Vous avez montré une prédilection pour les grands formats, avec des détails très précis. Qu’est-ce que la monumentalité apporte à vos images ?
Au début, je souhaitais que l’image ait une présence cinématographique, qu’elle puisse rivaliser à ce niveau. Mais j’ai récemment travaillé à une plus petite échelle. Les photos de la série Eveningside sont de petits tirages. Chaque œuvre a son propre format en fonction de ce que vous voulez exprimer, ce que vous voulez que l’œuvre signifie.
Comment voyez-vous l’évolution de votre travail depuis vos débuts ?
D’une certaine manière, on ne peut pas s’éloigner de soi-même, on est ce que l’on est. Mais je dirais qu’au début, lorsque j’ai commencé à réaliser ma série Twilight, mes images étaient beaucoup plus théâtrales. Je sentais que j’avais besoin de les faire il y a vingt-cinq ans, ce qui est très bien. Les mêmes thèmes persistent, mais la tonalité est beaucoup plus calme. La préoccupation centrale reste la même.
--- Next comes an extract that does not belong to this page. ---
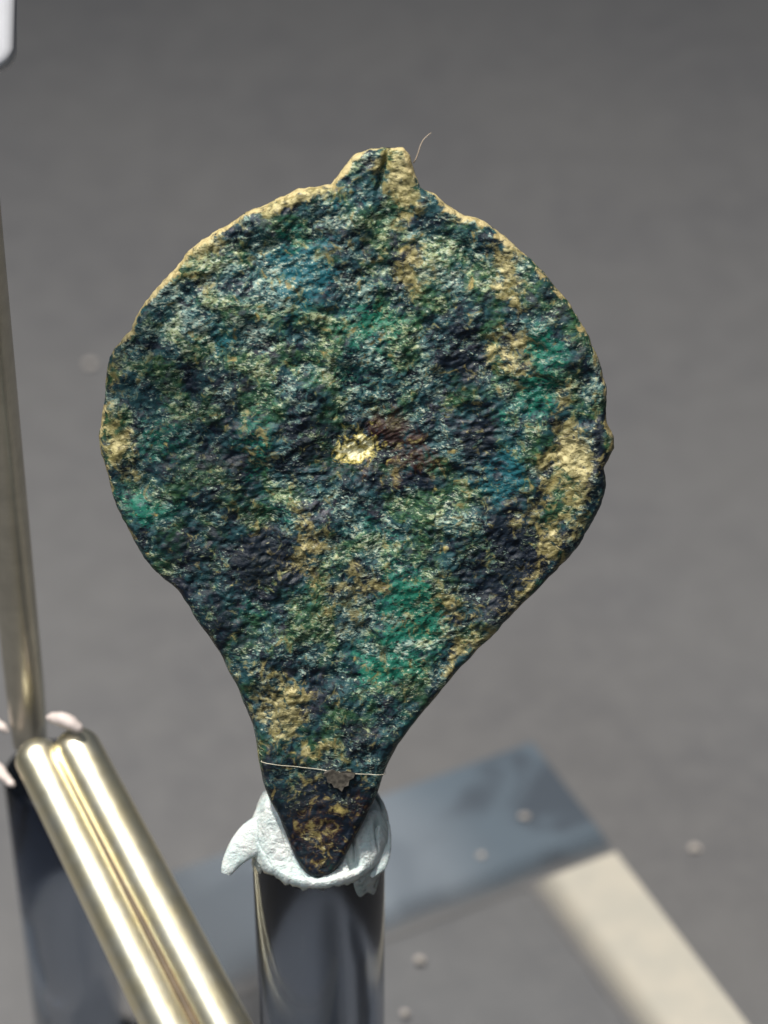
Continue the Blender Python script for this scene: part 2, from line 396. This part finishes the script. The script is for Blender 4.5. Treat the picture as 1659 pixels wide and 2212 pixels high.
for c in range(NA):
    a, b = (NR - 1) * NA + c, (NR - 1) * NA + (c + 1) % NA
    a2, b2 = off + (nb - 1) * NA + c, off + (nb - 1) * NA + (c + 1) % NA
    faces.append((a, b, b2, a2))
tip = on_plane(np.array(697.0), np.array(1893.0))
pend = mesh_obj('pendant', verts, faces, M['patina'], origin=tip)
fix_normals(pend)
tag(pend, 'corroded green and ochre bronze disc pendant with pointed neck set in white putty', 'pendant')

OCH = [(450,515,75,22,-38,1.0),(640,425,75,20,-10,1.1),(870,395,36,70,0,1.1),(850,340,45,25,0,.8),(885,440,35,30,0,.75),(890,585,34,48,10,.85),(800,545,25,18,0,.5),(1098,585,26,70,-15,1.0),(1118,650,22,40,-10,.8),(1105,770,42,50,0,.9),(1085,720,25,25,0,.6),(1215,870,18,55,8,.75),(1228,975,42,62,0,1.15),(1222,1060,40,60,0,.8),(1205,1150,24,70,25,.85),(1120,1275,20,95,43,.75),(1010,1410,24,80,40,.8),(262,965,42,45,0,.95),(245,900,14,50,0,.7),(640,1110,22,50,0,.75),(662,1195,34,55,0,.85),(560,1130,30,50,0,.45),(790,1255,80,32,-10,.7),(740,1310,50,40,0,.5),(985,1310,42,70,-10,.7),(605,1530,48,70,0,.95),(570,1600,25,35,0,.6),(700,1615,46,20,0,.85),(1005,475,36,16,20,.9),(420,590,50,22,-30,.6),(740,490,60,30,0,.45),(560,520,40,25,0,.4),(545,960,28,100,5,.42),(240,790,16,60,0,.6),(1290,800,10,70,10,.6),(720,1090,60,40,0,.25),(850,1150,80,30,0,.3),(1130,1100,60,50,0,.42),(560,1440,50,20,0,.5),(690,1830,16,60,0,.6),(690,1720,90,60,0,.34),(690,1800,80,80,0,.36),(880,1480,40,40,0,.4),(800,1600,60,25,0,.25),(640,1700,60,40,0,.22),(930,820,60,40,0,.25),(450,600,30,25,0,.5)]
TEA = [(640,600,66,80,0,1.0),(1085,1010,48,65,0,.95),(490,735,34,40,0,.7),(730,440,60,30,0,.6),(700,540,40,40,0,.5),(960,560,60,50,0,.5),(420,700,60,50,0,.5),(860,480,50,25,0,.4),(1000,1150,50,40,0,.4),(400,1320,60,50,0,.4),(640,1290,40,30,0,.5)]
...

Sur quels projets travaillez-vous actuellement ?
Sur une nouvelle série. Ma partenaire et moi travaillons aussi sur un projet de film. C’est un travail en cours.
Quels conseils donneriez-vous à un jeune photographe ou artiste ?
Chaque artiste a une histoire à raconter. La difficulté consiste à trouver un moyen de visualiser ou de créer une forme pour cette histoire. Protégez votre propre façon de voir le monde, nourrissez-la et laissez-la grandir. C’est la seule chose que vous ayez en tant qu’artiste.
« Gregory Crewdson. Eveningside », 8 novembre-23 décembre 2023, Templon, 28, rue du Grenier-Saint-Lazare, 75003 Paris.